Aim:
From the first line of the data below through the line bearing "T0 = time.time()", reproduce each line exactly; do not include pictures.

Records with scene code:
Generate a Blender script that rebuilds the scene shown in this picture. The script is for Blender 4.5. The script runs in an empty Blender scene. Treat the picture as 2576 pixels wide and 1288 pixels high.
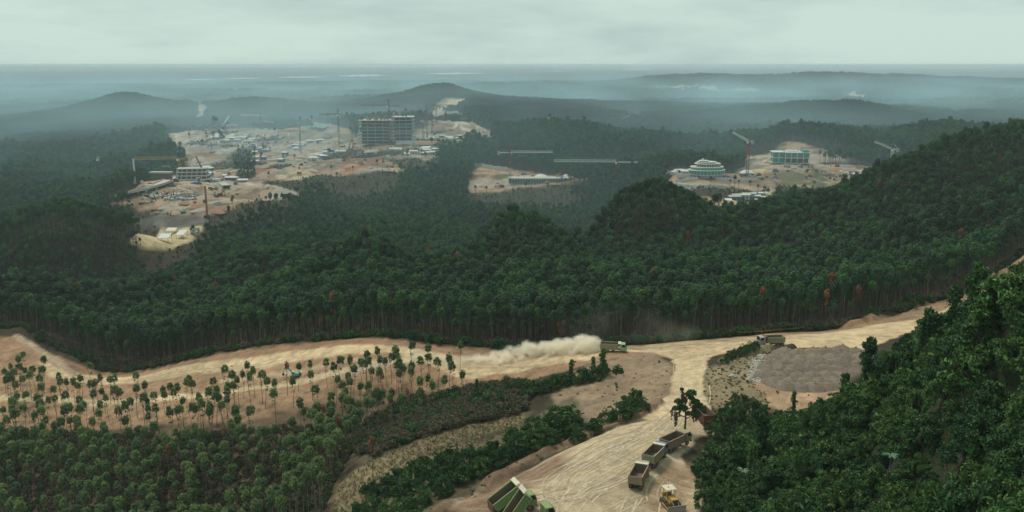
import bpy, bmesh, math, random, time
import numpy as np
from mathutils import Vector, Matrix
random.seed(7); rng = np.random.default_rng(11)
scene = bpy.context.scene
C = scene.collection
T0 = time.time()

# ------------------------------------------------------------------ camera
F = 887.0                       # focal length in pixels of a 1024 px wide frame
HZ = 64.5                       # row of the horizon
CZ = 150.0                      # height of the drone above the plain
TH = math.atan((256 - HZ) / F)
cam_d = bpy.data.cameras.new('camera'); cam = bpy.data.objects.new('camera', cam_d); C.objects.link(cam)
cam_d.sensor_width = 36.0; cam_d.lens = 36.0 * F / 1024.0
cam_d.clip_start = 0.5; cam_d.clip_end = 200000.0
cam.location = (0, 0, CZ); cam.rotation_euler = (math.pi / 2 - TH, 0, 0)
scene.camera = cam

# ------------------------------------------------------------------ sky, sun, exposure
SUN_EL, SUN_AZ = math.radians(62), math.radians(-42)      # high, ahead and to the left, veiled by cloud
w = bpy.data.worlds.new('World'); scene.world = w; w.use_nodes = True
nt = w.node_tree; nt.nodes.clear()
def N(tree, typ, **kw):
    n = tree.nodes.new(typ)
    for k, v in kw.items(): setattr(n, k, v)
    return n
out = N(nt, 'ShaderNodeOutputWorld'); bg = N(nt, 'ShaderNodeBackground')
sky = N(nt, 'ShaderNodeTexSky', sky_type='NISHITA', sun_disc=False)
sky.sun_elevation = SUN_EL; sky.sun_rotation = SUN_AZ; sky.dust_density = 4.0; sky.altitude = 150
tc = N(nt, 'ShaderNodeTexCoord'); mp = N(nt, 'ShaderNodeMapping'); mp.inputs['Scale'].default_value = (2.2, 2.2, 11.0)
ns = N(nt, 'ShaderNodeTexNoise'); ns.inputs['Scale'].default_value = 1.5; ns.inputs['Detail'].default_value = 6; ns.inputs['Roughness'].default_value = 0.55
rp = N(nt, 'ShaderNodeValToRGB')
rp.color_ramp.elements[0].position = 0.28; rp.color_ramp.elements[0].color = (4.9, 6.3, 6.25, 1)
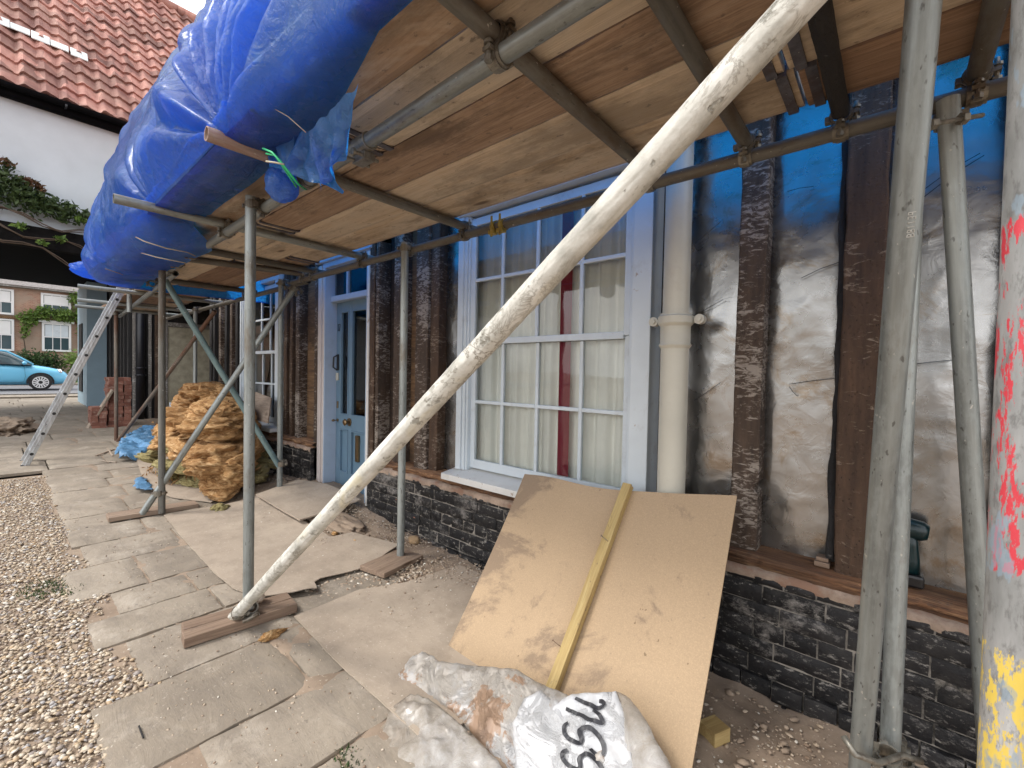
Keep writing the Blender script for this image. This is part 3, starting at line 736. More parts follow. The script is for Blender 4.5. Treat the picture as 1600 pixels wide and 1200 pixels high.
# sole plate: rotten oak on the plinth
def sole(x0, x1, sd_):
    nx = int((x1 - x0) / .015); vs = []; fs = []
    prof = [(0.01, .505), (.004, .515), (.012, .522), (0, .532), (.006, .541), (.001, .549), (.012, .560), (.16, .566)]
    for i in range(nx + 1):
        X = x0 + (x1 - x0) * i / nx; e = fbm((X * 2.5, sd_, 0), 4); e2 = fbm((X * 7, sd_, 4), 4)
        for k, (dy, z) in enumerate(prof):
            e3 = fbm((X * 3, k * 4.1, sd_ + 9), 5); er = .018 * e + .020 * e2 * (1 if k < 7 else 0) + .022 * e3 * (1 if k < 7 else 0) + (.022 if k == 0 else 0) + (.045 * max(0, mn.noise(Vector((X * 2.2, k * 1.3, sd_))) - .05) if k < 7 else 0)
            vs.append((X, 2.045 + dy + er, z + (.003 * e2 if k < 7 else 0)))
    n = len(prof)
    for i in range(nx):
        for k in range(n - 1): fs.append((i * n + k, (i + 1) * n + k, (i + 1) * n + k + 1, i * n + k + 1))
    return mesh('sole_plate', vs, fs, 'rotten', house, True)
sole(-3.36, .62, 3.0); sole(-7.8, -4.40, 8.0)
# studs
def stud(x0, x1, z0, z1, mat, y0=2.10, y1=2.21, seed=0, wob=.006, notch=None, label=None, parent=None, name='stud'):
    nz_ = int((z1 - z0) / .018); vs = []; fs = []; n = 8
    for k in range(nz_ + 1):
        z = z0 + (z1 - z0) * k / nz_
        dx = wob * 1.5 * mn.noise(Vector((seed * 3.1, z * 1.2, 0)))
        le = wob * .7 * fbm((seed, z * 6, 1), 4); re = wob * .7 * fbm((seed + 5, z * 6, 1), 4); fe = .0022 * fbm((seed + 9, z * 22, 2), 3)
        ch = .006
        cut = 0
        if notch and notch[0] < z < notch[1]: cut = notch[2]
        xa, xb = x0 + dx + le, x1 + dx + re - cut
        f_ = y0 + fe
        mid = (xa + xb) / 2; f2 = f_ + .002 * fbm((seed + 2, z * 25, 7), 3)
        vs += [(xa, y1, z), (xa, f_ + ch, z), (xa + ch, f_, z), (mid, f2 - .001, z), (xb - ch, f_ + .001, z), (xb, f_ + ch, z), (xb, y1, z), (mid, y1, z)]
    for k in range(nz_):
        for i in range(n): a, b = k * n + i, k * n + (i + 1) % n; fs.append((b, a, a + n, b + n)) if False else fs.append((a, b, b + n, a + n))
    fs += [tuple(range(n - 1, -1, -1)), tuple(nz_ * n + i for i in range(n))]
    o = mesh(name, vs, fs, mat, parent or house, True)
    try: o.data.set_sharp_from_angle(angle=math.radians(35))
    except Exception: pass
    if label: o['label'] = label
    return o
ZT = 2.62
stud(-.526, -.42, .555, ZT, 'stud', seed=1, notch=(.82, .86, .018), label='plaster scarred stud right of the downpipe')
stud(-.155, -.032, .555, ZT, 'stud_brown', seed=2, y0=2.095, label='wormy dark stud behind the paired tubes')
stud(-.175, -.150, .60, ZT, 'stud_black', seed=3, y0=2.12, wob=.01)
stud(.27, .40, .555, ZT, 'stud_black', seed=4)
stud(-3.43, -3.36, .10, 2.4, 'stud_brown', seed=5, y0=2.08, wob=.004)
stud(-3.35, -3.31, .5, 2.4, 'stud', seed=6, y0=2.09, wob=.006)
stud(-3.10, -2.985, .54, ZT, 'stud', seed=7)
stud(-2.80, -2.655, .54, ZT, 'stud', seed=8, y0=2.095)
stud(-2.655, -2.56, .54, ZT, 'stud_brown', seed=9, y0=2.12)
stud(-5.24, -5.17, .54, ZT, 'stud_brown', seed=10)
stud(-5.08, -5.02, .54, ZT, 'stud_brown', seed=11)
stud(-4.93, -4.85, .54, ZT, 'stud', seed=12)
stud(-4.47, -4.40, .54, ZT, 'stud', seed=13, y0=2.09)
for i, x in enumerate((-6.78, -7.0, -7.22, -7.48, -7.75)): stud(x - .04, x + .04, .54, ZT, 'stud' if i % 2 else 'stud_black', seed=14 + i)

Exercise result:
Generate a Blender script that rebuilds the scene shown in this picture. The script is for Blender 4.5. The script runs in an empty Blender scene. Treat the picture as 2576 pixels wide and 1288 pixels high.
import bpy, bmesh, math, random, time
import numpy as np
from mathutils import Vector, Matrix
random.seed(7); rng = np.random.default_rng(11)
scene = bpy.context.scene
C = scene.collection
T0 = time.time()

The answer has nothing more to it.